Le texte met également en place un délit de séparatisme pour sanctionner « le fait d’user de menaces ou de violences ou de commettre tout autre acte d’intimidation à l’égard de toute personne participant à l’exécution d’une mission de service public, afin d’obtenir pour soi-même ou pour autrui une exemption totale ou partielle ou une application différenciée des règles qui régissent le fonctionnement dudit service ». Ce nouveau délit est puni de 5 ans d’emprisonnement et de 75 000 € d’amende.

Entrave à la fonction d’enseignant

Suite à l’assassinat du professeur Samuel Paty, les parlementaires ont créé un délit d’entrave à la fonction d’enseignant. Ainsi, « le fait d’entraver, d’une manière concertée et à l’aide de menaces, l’exercice de la fonction d’enseignant est puni de 1 an d’emprisonnement et de 15 000 € d’amende ». De plus, la loi complète les dispositions relatives à la lutte contre les discours de haine et les contenus illicites en ligne. Ainsi, « le fait de révéler, de diffuser ou de transmettre, par quelque moyen que ce soit, des informations relatives à la vie privée, familiale ou professionnelle d’une personne permettant de l’identifier ou de la localiser aux fins de l’exposer ou d’exposer les membres de sa famille à un risque direct d’atteinte à la personne ou aux biens que l’auteur ne pouvait ignorer » est puni de 3 ans d’emprisonnement et de 45 000 € d’amende.

Instruction des enfants

La scolarisation dans un établissement scolaire est désormais obligatoire à partir de l’âge de 3 ans tout en préservant la possibilité pour les parents de procéder eux-mêmes à l’éducation de leurs enfants. Toutefois, les dérogations sont rares (santé de l’enfant, l’itinérance de la famille ou encore la situation propre à l’enfant) et soumises à autorisation.

Contrat d’engagement républicain

Les associations et les fondations qui souhaitent bénéficier d’une subvention publique doivent s’engager, en souscrivant un contrat d’engagement républicain :

• « à respecter les principes de liberté, d’égalité, de fraternité et de dignité de la personne humaine, ainsi que les symboles de la République ;

• « à ne pas remettre en cause le caractère laïque de la République ;

• « à s’abstenir de toute action portant atteinte à l’ordre public ».

Dans l’hypothèse où ces principes ne seraient pas respectés, la subvention pourrait être refusée ou retirée. De surcroît, les autorités entendent améliorer le contrôle des fonds de dotation.

Le législateur renforce également la liste des motifs de dissolution des associations.

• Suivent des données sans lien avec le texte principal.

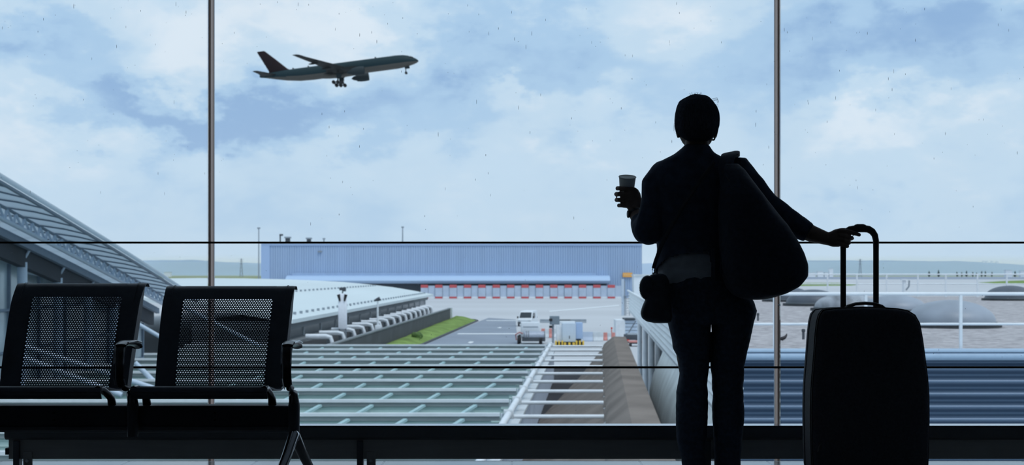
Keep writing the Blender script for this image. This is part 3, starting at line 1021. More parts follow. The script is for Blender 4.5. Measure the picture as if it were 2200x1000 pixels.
structure(MB().box((-4000, 20, GZ - 1), (4000, 7000, GZ)), 'ground', 'apron')
o = structure(slab([gp(903, 745, .03), gp(1032, 690, .03), gp(1030, 684, .03), gp(975, 682, .03), gp(1105, 686, .03), gp(1116, 700, .03), gp(1112, 745, .03), gp(1100, 800, .03), gp(800, 800, .03)][0:2] + [gp(1050, 683.5, .03), gp(1108, 687, .03), gp(1112, 745, .03), gp(1112, 800, .03), gp(840, 800, .03)]), 'service_road', 'asphalt')
mk = []
for q in (((1045, 689), (1110, 689), (1110, 689.9), (1045, 689.9)), ((985, 717.2), (1112, 717.2), (1112, 718.8), (982, 718.8)),
          ((1005, 737), (1010, 734.5), (1018, 735), (1015.5, 737), (1010, 738.2)), ((1068, 705), (1074, 703.6), (1078, 704.4), (1074, 705.8))):
    MB().prism([gp(x, y, .04) for x, y in q], (0, 0, .02)).build('road_marking', 'mark', o)
MB().prism([gp(x, y, .02) for x, y in ((1180, 669), (1330, 656), (1330, 657.5), (1180, 670.5))], (0, 0, .02)).build('taxi_line', 'mark', o)
# bands of the airfield on the right
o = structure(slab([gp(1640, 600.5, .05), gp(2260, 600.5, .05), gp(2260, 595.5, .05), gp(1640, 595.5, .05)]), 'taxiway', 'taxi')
o = structure(slab([gp(1640, 595, .05), gp(2260, 595, .05), gp(2260, 591, .05), gp(1640, 591, .05)]), 'field', 'field')
o = structure(slab([gp(1690, 608.5, .05), gp(1800, 608.2, .05), gp(1850, 611, .05), gp(1830, 614, .05), gp(1700, 615, .05)]), 'grass_patch', 'grass')
o = structure(slab([gp(2100, 607.5, .05), gp(2150, 604.5, .05), gp(2230, 602, .05), gp(2260, 608.5, .05), gp(2150, 610, .05)]), 'grass_patch', 'grass')
o = structure(slab([gp(300, 604, .05), gp(575, 604, .05), gp(575, 590.5, .05), gp(300, 590.5, .05)]), 'field', 'field')
# far hills
mb = MB()
HZ = [(-200, 562), (200, 563), (310, 560), (420, 559), (470, 563), (560, 566), (700, 570), (1000, 572), (1400, 566), (1720, 560), (1900, 560), (2000, 562), (2060, 561.5), (2110, 564), (2150, 566), (2200, 570), (2600, 572)]
top = []
x = -200
while x <= 2600:
    top.append((x, interp(HZ, x) + .8 * noise.noise(Vector((x * .03, 0, 0)))))
    x += 14
mb.loft([[Vector((P(x, y, 6000).x, 5600, GZ)), P(x, y, 6000), Vector((P(x, y, 6000).x, 6600, GZ))] for x, y in top])
structure(mb, 'hills', 'hill')
# damp air lying over the plain
hz = bpy.data.materials.new('valley haze')
hz.use_nodes = True
hn = hz.node_tree.nodes; hn.clear()
vs = hn.new('ShaderNodeVolumeScatter'); vs.inputs['Color'].default_value = (0.57, 0.735, 1.0, 1); vs.inputs['Density'].default_value = 0.00055
ho = hn.new('ShaderNodeOutputMaterial'); hz.node_tree.links.new(vs.outputs[0], ho.inputs['Volume'])
M['haze'] = hz
hobj = MB().box((-3600, 3300, GZ + .6), (3600, 5590, 46)).build('haze', 'haze', None)
tag(hobj, 'pale blue haze in front of the far hills', 'haze', kind='stuff')

# tiny far buildings, shrubs, pylons
for x0, x1, yt, yb, d, lab in ((1738, 1752, 586, 589.5, 3200, 'low white building on the far plain beside the shoulder bag'), (1757, 1769, 583.5, 589.5, 3200, 'white building second from the left in the far cluster'),
                               (1772, 1779, 585.5, 589.5, 3200, 'small white block in the middle of the far cluster'), (1782, 1790, 577, 587, 3200, 'tall white tower block rising in the far cluster'),
                               (2161, 2175, 580.5, 587.5, 3000, 'low white building on the plain behind the far railing'), (2193, 2210, 582, 587.5, 3000, 'white building cut by the right edge of the frame'),
                               (352, 366, 585, 589, 3200, 'small white building on the plain left of the window bar'),
                               (420, 444, 561, 566, 5985, 'long white building on the hill left of the window bar')):
    a = P(x0, yt, d); c = P(x1, yb, d)
    zb = GZ if d < 5000 else a.z - 14
    r = thing('distant_building', lab, 'building')
    MB().box((a.x, d, zb), (c.x, d + 12, a.z - .6)).build('wall', 'white', r)
    MB().box((a.x - .6, d - .6, a.z - .6), (c.x + .6, d + 12.6, a.z)).build('roof', 'whitedull', r)
    rebase(r)
for k, (x0, x1, yt) in enumerate(((2112, 2116.5, 560.5), (2119, 2123, 561), (2130, 2134, 561), (2140.5, 2145, 561.5))):
    a = P(x0, yt, 5985); c = P(x1, yt, 5985)
    r = thing('distant_tower', 'tiny pale tower block on the far hill ridge', 'building', 'tower blocks on the hill ridge')
    MB().box((a.x, 5985, a.z - 26), (c.x, 5999, a.z - 1)).build('wall', 'white', r)
    MB().box((a.x + 1, 5986, a.z - 1), (c.x - 1, 5998, a.z)).build('roof', 'whitedull', r)
    rebase(r)
for px, w, yt in ((1996, 7, 582.5), (2016, 8, 580), (2056, 6, 583.5), (2066, 5, 584), (2077, 7, 581.5), (2090, 5, 584), (2098, 4, 585), (2109, 6, 582), (2117, 6, 582), (2131, 5, 584), (2181, 8, 582.5)):
    d = 2950
    c = P(px, 588, d); top_ = P(px, yt + 1.5, d)
    mb = MB()
    rs = random.Random(px)
    rr = w * .62 / 2 / F * d
    for k in range(7):
        f = k / 6
        mb.ball((c.x + rs.uniform(-.4, .4) * rr * (1 - f), d + rs.uniform(-2, 2), GZ + 4 + (top_.z - GZ - 4) * f), rr * (1 - .75 * f) + .4, 8, 6)
    mb.cyl((c.x, d, GZ), (c.x, d, GZ + 6), .5, 6)
    single(mb, 'evergreen_tree', 'leaf', 'dark little conifer on the far edge of the airfield', 'tree', 'conifers along the airfield edge')
for px, yt, lab in ((518.5, 556, 'faint lattice pylon beyond the field left of the hangar'), (1848, 557, 'faint lattice pylon on the plain behind the pull handle')):
    d = 3050
    r = thing('power_pylon', lab, 'pylon')
    c = P(px, 588, d); t = P(px, yt, d); H = t.z - GZ
    mb = MB()
    for sx, sy in ((-1, -1), (1, -1), (1, 1), (-1, 1)):
        mb.bar((c.x + sx * 3.2, d + sy * 3.2, GZ), (c.x + sx * .5, d + sy * .5, t.z), .5)
    for k in range(5):
        f0, f1 = k / 5, (k + 1) / 5
        w0, w1 = 3.2 - 2.7 * f0, 3.2 - 2.7 * f1
        mb.bar((c.x - w0, d - w0, GZ + H * f0), (c.x + w1, d - w1, GZ + H * f1), .4)
        mb.bar((c.x + w0, d - w0, GZ + H * f0), (c.x - w1, d - w1, GZ + H * f1), .4)
    mb.build('tower', 'grey', r)
    mb = MB()
    for z in (H * .72, H * .86, H * .97):
        mb.bar((c.x - 5.5, d, GZ + z), (c.x + 5.5, d, GZ + z), .5)
    mb.build('cross_arms', 'grey', r)
    rebase(r)

# ------------------------------------------------------------------ hangar
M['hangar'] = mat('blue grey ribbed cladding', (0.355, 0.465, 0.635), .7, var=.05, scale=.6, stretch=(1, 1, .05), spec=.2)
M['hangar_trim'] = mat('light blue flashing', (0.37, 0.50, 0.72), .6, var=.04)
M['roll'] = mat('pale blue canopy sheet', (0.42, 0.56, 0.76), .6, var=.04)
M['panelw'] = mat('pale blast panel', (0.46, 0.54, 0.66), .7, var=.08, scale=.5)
M['darkgap'] = mat('canopy shade colour', (0.05, 0.06, 0.075), .8)  # near black colour standing in for shade under the canopy
hg = thing('hangar', 'long flat blue grey hangar across the apron', 'building')
D = 455
xa, xb = P(562, 0, D).x, P(1379, 0, D).x
zt = P(0, 521.5, D).z
mb = MB()
n = 160
w = (xb - xa) / n
pts = []
for k in range(n):
    x = xa + k * w
    pts += [(x, D), (x + w * .6, D), (x + w * .65, D + .15), (x + w * .95, D + .15)]
pts += [(xb, D), (xb, D + 70), (xa, D + 70)]
mb.loft([[Vector((x, y, z)) for x, y in pts] for z in (GZ, zt - 1.0)])
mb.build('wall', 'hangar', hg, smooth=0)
MB().box((xa - .1, D - .25, zt - 1.0), (xb + .1, D + 70.2, zt - .35)).build('parapet', 'hangar_trim', hg)
MB().box((xa - .3, D - .4, zt - .35), (xb + .3, D + 70.4, zt)).build('roof_edge', 'whitedull', hg)
MB().box((xa - .15, D - .2, GZ), (xa + 2.6, D + .05, zt - 1)).build('corner_panel', 'hangar_trim', hg)
a, c = P(613, 592.5, 448), P(1311, 610, 448)
zc = (a.z + c.z) / 2; rr = (a.z - c.z) / 2
mb = MB()
prof = [(D, zc + rr * 1.0), (D - 2.2, zc + rr), (D - 5, zc + rr * .8), (D - 6.6, zc + rr * .3), (D - 7, zc - rr * .3), (D - 6.6, zc - rr * .8), (D - 6, zc - rr), (D, zc - rr)]
mb.loft([[Vector((x, y, z)) for y, z in prof] for x in (a.x, c.x)])
cn = mb.build('canopy', 'roll', hg, smooth=50)
MB().box((a.x + 1, D - .4, zc + rr), (c.x - 4, D - .1, zc + rr + .9)).build('wall_strip', 'hangar', cn)  # strip above the canopy in the plain cladding colour
MB().box((a.x + 1, D - 5.2, GZ), (c.x - 1, D - .2, zc - rr)).build('canopy_shade', 'darkgap', hg)  # solid dark block in place of the shade below the canopy
q0, q1 = P(1338, 586.5, D - .5), P(1358.5, 596, D - .5)
sg = MB().box((q0.x, D - .6, q1.z), (q1.x, D - .2, q0.z)).build('sign', 'orange', hg)
mb = MB()
for u0, u1 in ((.12, .3), (.36, .52), (.58, .72), (.78, .9)):
    mb.box((q0.x + (q1.x - q0.x) * u0, D - .64, q1.z + .5), (q0.x + (q1.x - q0.x) * u1, D - .6, q0.z - .45))
mb.build('sign_marks', mat('amber sign marks', (.85, .5, .2), .6), sg)
q = P(615, 541, D - .3)
q = P(687.5, 541, D - .3)
MB().cbox(q, (1.3, .4, .5)).build('wall_lamp', 'grey', hg)
rebase(hg)
D2 = D + 6
for px0, px1, yt, lab in ((611, 624, 509, 'dark box ventilator on the hangar roof beside the short lamp'), (657, 669, 511, 'small dark ventilator further along the hangar roof')):
    a, c = P(px0, yt, D2), P(px1, 521, D2)
    r = thing('roof_ventilator', lab, 'ventilator')
    MB().box((a.x + .3, D2, zt), (c.x - .3, D2 + 1.6, a.z - .5)).build('housing', 'greydark', r)
    MB().box((a.x, D2 - .3, a.z - .5), (c.x, D2 + 1.9, a.z)).build('hood', 'grey', r)
    rebase(r)
r = thing('roof_lamp', 'short lamp on a bracket at the left of the hangar roof', 'lamp')
a, c = P(602, 504, D2), P(602, 521, D2)
MB().box((a.x - .2, D2 - .2, zt), (a.x + .2, D2 + .2, a.z)).build('pole', 'greydark', r)
MB().box((a.x - .2, D2 - .4, a.z - .5), (a.x + .9, D2 + .4, a.z + .1)).build('lamp_head', 'greydark', r)
rebase(r)
for px, yt, d, zb, lab in ((556, 489, 450, GZ, 'tall thin mast standing at the left end of the hangar'), (865, 487, D + 30, zt, 'thin mast rising from the middle of the hangar roof'), (696, 512, D + 20, zt, 'short faint mast on the hangar roof')):
    r = thing('mast', lab, 'mast')
    t = P(px, yt, d)
    MB().cyl((t.x, d, zb), (t.x, d, t.z), .26, 8, .16).build('pole', 'grey', r)
    MB().box((t.x - .45, d - .3, t.z - .5), (t.x + .45, d + .3, t.z)).build('head', 'grey', r)
    rebase(r)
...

Désormais les agissements commis par les membres d’une association peuvent lui être imputables si les dirigeants, informés de ces agissements, n’ont pas pris les mesures nécessaires compte tenu des moyens dont ils disposaient pour les faire cesser.

Notes

(1) Loi n° 2004-228 du 15 mars 2004 encadrant, en application du principe de laïcité, le port de signes ou de tenues manifestant une appartenance religieuse dans les écoles, collèges et lycées publics, J.O. du 17-03-14.

(1) Loi n° 2010-1192 du 11 octobre 2010 interdisant la dissimulation du visage dans l’espace public, J.O. du 12-10-10.